20 ans après, le Darfour s’enfonce à nouveau dans la guerre civile
Entretien réalisé par Alexandra Sirgant – Cité du Vatican
Alors que le Soudan entame son quatrième mois de guerre, les perspectives de résolution du conflit via des négociations s’amenuisent. C’est une véritable guerre d’usure qui s'installe entre les groupes paramilitaires du général Mohamed Hamdan Daglo et l’armée soudanaise, dirigée par le général Abdel Fattah Al-Bourhane. Selon l'ONU, on compte désormais plus de 3 000 morts, 3 millions de déplacés et 700 000 réfugiés.
Ces réfugiés arrivent en nombre au Tchad voisin, où ils témoignent des atrocités vécues au Darfour: pillages, viols, assassinats… Depuis le début du conflit, les regards sont tournés vers la capitale, Khartoum, bombardée quotidiennement, mais c’est dans cette région de l’ouest du Soudan que certaines ONGs craignent désormais la perpétration de nouveaux «crimes de guerre», imputés aux paramilitaires et aux milices arabes alliées.
La Cour pénale internationale (CPI) a annoncé jeudi 13 juillet ouvrir une enquête sur ces crimes de guerre commis à l'encontre de certains civils en rapport à leur appartenance ethnique.

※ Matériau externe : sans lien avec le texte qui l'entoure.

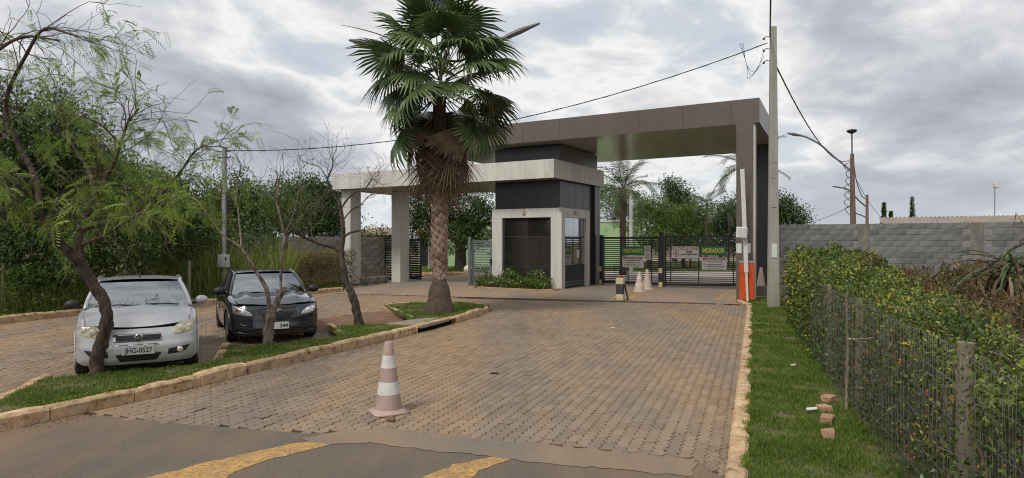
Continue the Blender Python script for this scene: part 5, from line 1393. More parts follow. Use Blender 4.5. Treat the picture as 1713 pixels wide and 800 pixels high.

La CPI précise vouloir éviter que «l’histoire se répète». Elle avait déjà été saisie en 2005, après une violente guerre civile qui avait fait 300 000 morts.
Négociations au point mort
Plusieurs cessez-le-feu -systématiquement violés dès leur entrée en vigueur- ont été conclus ces derniers mois sous l'égide des États-Unis et de l'Arabie saoudite, mais les médiateurs saoudiens et américains ont ajourné en juin les négociations.
Le 15 juillet, une source gouvernementale annonçait à l'AFP qu'une «délégation des forces armées» était de retour à Djeddah, en Arabie saoudite, «pour reprendre les négociations avec les rebelles des Forces de soutien rapide». Les FRS n'ont fait aucun commentaire sur l'éventuelle reprise des négociations.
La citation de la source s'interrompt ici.